## AIM OF THE EXERCISE
Copy out, exactly and without additions, the lines from the one that contains "slab('ceiling', -6.2, 13.2, -7.2, 9.3, 5.6, 5.75, DARKW)" to the one that contains "198, 190), rough=1))", both ends included.

## EXERCISE INPUT
####

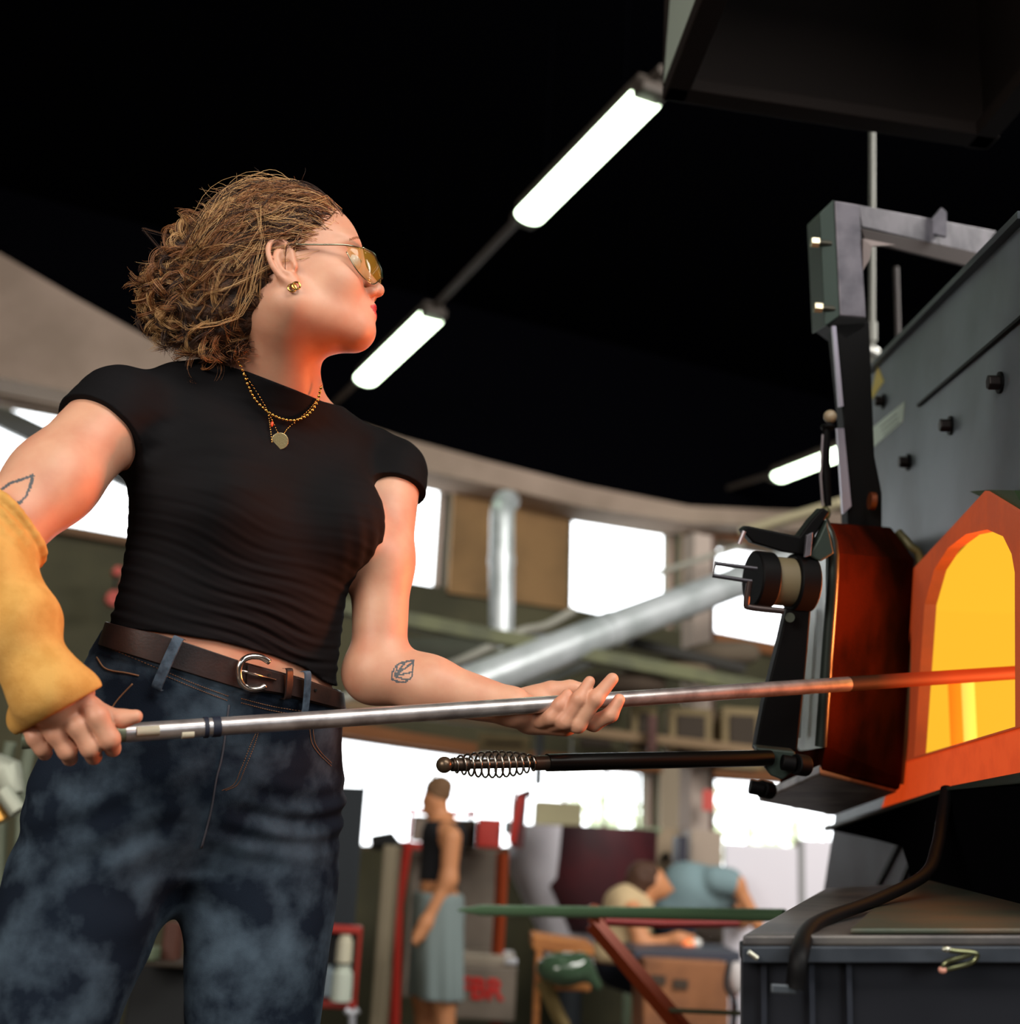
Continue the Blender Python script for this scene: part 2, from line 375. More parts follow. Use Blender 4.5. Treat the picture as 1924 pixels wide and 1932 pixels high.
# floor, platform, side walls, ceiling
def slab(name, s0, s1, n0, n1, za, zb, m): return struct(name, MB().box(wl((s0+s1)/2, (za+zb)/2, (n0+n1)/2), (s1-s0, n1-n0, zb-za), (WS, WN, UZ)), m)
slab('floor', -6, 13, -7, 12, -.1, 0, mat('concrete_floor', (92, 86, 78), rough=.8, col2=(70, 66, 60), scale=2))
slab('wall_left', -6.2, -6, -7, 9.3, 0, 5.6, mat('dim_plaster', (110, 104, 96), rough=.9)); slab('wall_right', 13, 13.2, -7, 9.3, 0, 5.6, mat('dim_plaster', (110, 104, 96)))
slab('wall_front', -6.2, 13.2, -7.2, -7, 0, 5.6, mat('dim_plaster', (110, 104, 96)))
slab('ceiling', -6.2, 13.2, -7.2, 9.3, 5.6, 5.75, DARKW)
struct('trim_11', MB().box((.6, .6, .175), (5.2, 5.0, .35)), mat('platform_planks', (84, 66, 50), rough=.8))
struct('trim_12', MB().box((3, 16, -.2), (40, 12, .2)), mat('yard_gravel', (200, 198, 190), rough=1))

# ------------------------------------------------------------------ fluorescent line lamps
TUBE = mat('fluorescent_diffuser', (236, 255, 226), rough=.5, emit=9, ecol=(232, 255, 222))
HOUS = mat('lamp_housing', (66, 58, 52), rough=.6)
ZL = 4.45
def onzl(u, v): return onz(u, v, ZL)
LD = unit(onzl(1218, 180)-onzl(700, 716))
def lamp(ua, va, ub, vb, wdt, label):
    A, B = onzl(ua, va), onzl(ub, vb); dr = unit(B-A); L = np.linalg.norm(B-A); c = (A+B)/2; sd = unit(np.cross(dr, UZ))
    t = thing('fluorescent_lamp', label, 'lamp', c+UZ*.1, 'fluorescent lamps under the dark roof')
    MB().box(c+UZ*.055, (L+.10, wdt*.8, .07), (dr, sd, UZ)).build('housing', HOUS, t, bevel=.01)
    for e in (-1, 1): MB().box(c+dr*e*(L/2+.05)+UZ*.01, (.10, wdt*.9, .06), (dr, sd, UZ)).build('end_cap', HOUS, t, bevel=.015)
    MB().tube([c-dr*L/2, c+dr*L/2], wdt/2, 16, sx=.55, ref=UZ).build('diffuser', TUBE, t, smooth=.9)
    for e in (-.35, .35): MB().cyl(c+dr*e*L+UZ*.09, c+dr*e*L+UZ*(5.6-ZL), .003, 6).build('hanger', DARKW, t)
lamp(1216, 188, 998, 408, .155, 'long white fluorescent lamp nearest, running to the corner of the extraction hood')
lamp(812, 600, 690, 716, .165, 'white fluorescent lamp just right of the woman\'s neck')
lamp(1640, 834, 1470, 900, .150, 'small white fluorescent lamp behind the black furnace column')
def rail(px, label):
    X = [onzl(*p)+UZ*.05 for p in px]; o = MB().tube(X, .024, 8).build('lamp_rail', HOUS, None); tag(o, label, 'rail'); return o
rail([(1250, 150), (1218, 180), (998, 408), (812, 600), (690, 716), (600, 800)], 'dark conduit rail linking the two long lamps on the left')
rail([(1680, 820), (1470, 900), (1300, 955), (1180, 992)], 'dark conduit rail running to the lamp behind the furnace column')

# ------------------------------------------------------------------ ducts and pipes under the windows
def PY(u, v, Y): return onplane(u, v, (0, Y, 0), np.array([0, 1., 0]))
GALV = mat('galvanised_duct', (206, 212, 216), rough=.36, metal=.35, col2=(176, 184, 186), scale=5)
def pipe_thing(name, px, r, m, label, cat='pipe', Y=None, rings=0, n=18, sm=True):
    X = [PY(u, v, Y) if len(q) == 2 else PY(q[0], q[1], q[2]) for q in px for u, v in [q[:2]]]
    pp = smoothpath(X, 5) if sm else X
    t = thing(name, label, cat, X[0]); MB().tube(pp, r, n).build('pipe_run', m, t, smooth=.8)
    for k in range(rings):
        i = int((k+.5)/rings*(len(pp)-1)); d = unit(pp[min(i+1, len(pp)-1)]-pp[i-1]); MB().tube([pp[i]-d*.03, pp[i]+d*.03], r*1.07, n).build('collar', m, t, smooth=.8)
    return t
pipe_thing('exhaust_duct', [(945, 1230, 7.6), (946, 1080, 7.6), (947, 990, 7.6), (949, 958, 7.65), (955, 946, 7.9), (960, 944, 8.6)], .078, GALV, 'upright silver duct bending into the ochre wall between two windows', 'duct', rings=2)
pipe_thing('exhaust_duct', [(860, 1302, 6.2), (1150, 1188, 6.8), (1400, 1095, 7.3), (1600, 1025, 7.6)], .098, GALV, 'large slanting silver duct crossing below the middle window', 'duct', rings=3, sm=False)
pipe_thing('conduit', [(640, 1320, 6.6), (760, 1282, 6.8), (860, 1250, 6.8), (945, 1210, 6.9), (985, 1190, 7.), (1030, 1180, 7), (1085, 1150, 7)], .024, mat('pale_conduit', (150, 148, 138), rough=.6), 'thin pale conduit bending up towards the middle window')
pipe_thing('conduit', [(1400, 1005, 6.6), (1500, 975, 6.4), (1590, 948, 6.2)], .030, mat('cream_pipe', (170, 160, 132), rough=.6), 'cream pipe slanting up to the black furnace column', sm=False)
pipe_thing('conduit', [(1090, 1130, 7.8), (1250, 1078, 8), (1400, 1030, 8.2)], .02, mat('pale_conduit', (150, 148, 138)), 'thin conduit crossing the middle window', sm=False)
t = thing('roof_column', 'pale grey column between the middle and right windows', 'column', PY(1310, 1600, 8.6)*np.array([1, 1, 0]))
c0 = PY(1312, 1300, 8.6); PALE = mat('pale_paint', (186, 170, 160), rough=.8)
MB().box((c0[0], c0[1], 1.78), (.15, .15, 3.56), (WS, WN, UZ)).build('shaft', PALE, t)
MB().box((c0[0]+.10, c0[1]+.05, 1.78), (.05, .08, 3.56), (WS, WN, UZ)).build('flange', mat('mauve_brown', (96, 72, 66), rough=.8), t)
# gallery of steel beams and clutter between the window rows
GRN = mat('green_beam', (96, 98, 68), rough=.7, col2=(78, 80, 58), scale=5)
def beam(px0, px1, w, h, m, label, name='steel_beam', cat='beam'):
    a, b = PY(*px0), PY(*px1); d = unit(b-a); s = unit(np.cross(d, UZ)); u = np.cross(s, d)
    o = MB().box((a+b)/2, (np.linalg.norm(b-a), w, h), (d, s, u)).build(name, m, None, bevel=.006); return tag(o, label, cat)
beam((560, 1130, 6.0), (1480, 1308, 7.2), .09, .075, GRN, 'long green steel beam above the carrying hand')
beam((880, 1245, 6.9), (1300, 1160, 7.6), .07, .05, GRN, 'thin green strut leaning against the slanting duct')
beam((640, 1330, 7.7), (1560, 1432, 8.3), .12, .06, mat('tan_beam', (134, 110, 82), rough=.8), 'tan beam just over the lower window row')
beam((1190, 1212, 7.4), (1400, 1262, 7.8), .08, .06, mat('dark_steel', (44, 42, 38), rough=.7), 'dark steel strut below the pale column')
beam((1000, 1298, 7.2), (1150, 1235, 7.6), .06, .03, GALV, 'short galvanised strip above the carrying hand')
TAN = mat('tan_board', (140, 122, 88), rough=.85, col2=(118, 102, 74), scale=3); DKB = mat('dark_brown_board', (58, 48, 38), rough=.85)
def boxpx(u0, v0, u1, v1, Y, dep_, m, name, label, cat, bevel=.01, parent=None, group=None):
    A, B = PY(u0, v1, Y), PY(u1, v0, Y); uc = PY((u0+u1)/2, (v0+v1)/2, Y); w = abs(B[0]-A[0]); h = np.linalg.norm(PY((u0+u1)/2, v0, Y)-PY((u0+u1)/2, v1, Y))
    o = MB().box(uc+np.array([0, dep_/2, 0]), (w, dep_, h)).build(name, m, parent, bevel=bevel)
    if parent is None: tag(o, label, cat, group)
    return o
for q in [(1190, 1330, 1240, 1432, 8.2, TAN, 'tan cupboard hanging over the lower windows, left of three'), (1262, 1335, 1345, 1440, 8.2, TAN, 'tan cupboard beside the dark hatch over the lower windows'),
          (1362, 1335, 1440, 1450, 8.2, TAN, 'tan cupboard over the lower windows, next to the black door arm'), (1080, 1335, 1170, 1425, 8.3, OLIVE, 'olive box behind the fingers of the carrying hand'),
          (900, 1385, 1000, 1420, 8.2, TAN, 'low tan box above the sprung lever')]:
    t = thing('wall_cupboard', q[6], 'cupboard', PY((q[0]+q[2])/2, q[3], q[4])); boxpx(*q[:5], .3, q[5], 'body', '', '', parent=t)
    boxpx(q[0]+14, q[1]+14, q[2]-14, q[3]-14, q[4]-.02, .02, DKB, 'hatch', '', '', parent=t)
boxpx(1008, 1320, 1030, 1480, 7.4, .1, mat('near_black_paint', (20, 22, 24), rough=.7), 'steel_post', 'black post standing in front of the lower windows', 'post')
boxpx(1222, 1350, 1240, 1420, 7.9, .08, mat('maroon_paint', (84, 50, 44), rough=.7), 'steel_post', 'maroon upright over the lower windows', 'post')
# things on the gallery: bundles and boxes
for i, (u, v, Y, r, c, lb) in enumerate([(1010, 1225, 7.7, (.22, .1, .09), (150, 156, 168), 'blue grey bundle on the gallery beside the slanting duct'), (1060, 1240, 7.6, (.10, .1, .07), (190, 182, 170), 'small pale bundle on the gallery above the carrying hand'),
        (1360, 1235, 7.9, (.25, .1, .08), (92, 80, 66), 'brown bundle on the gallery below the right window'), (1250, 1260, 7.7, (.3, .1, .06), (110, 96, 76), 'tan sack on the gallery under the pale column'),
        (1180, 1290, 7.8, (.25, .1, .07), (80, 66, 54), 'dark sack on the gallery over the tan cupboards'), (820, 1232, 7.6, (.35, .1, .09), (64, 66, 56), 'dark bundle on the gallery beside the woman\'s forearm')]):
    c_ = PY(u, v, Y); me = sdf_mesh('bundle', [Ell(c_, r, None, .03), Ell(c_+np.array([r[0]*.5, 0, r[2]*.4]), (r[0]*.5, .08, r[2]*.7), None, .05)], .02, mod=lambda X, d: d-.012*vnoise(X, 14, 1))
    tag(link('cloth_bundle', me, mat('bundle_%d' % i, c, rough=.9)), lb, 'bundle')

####

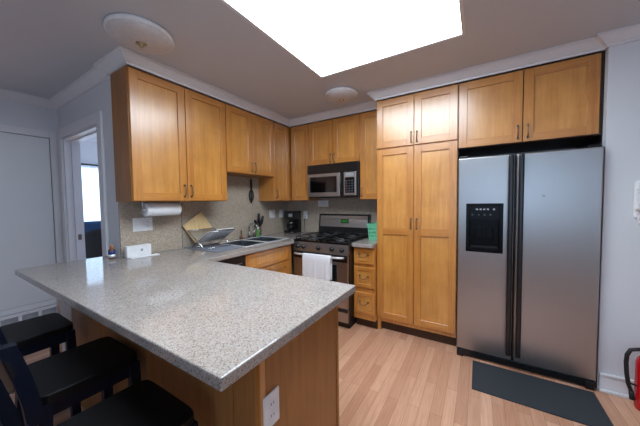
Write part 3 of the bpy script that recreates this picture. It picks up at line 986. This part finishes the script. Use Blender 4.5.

####

## FULL SOLUTION
slab('ceiling', -6.2, 13.2, -7.2, 9.3, 5.6, 5.75, DARKW)
struct('trim_11', MB().box((.6, .6, .175), (5.2, 5.0, .35)), mat('platform_planks', (84, 66, 50), rough=.8))
struct('trim_12', MB().box((3, 16, -.2), (40, 12, .2)), mat('yard_gravel', (200, 198, 190), rough=1))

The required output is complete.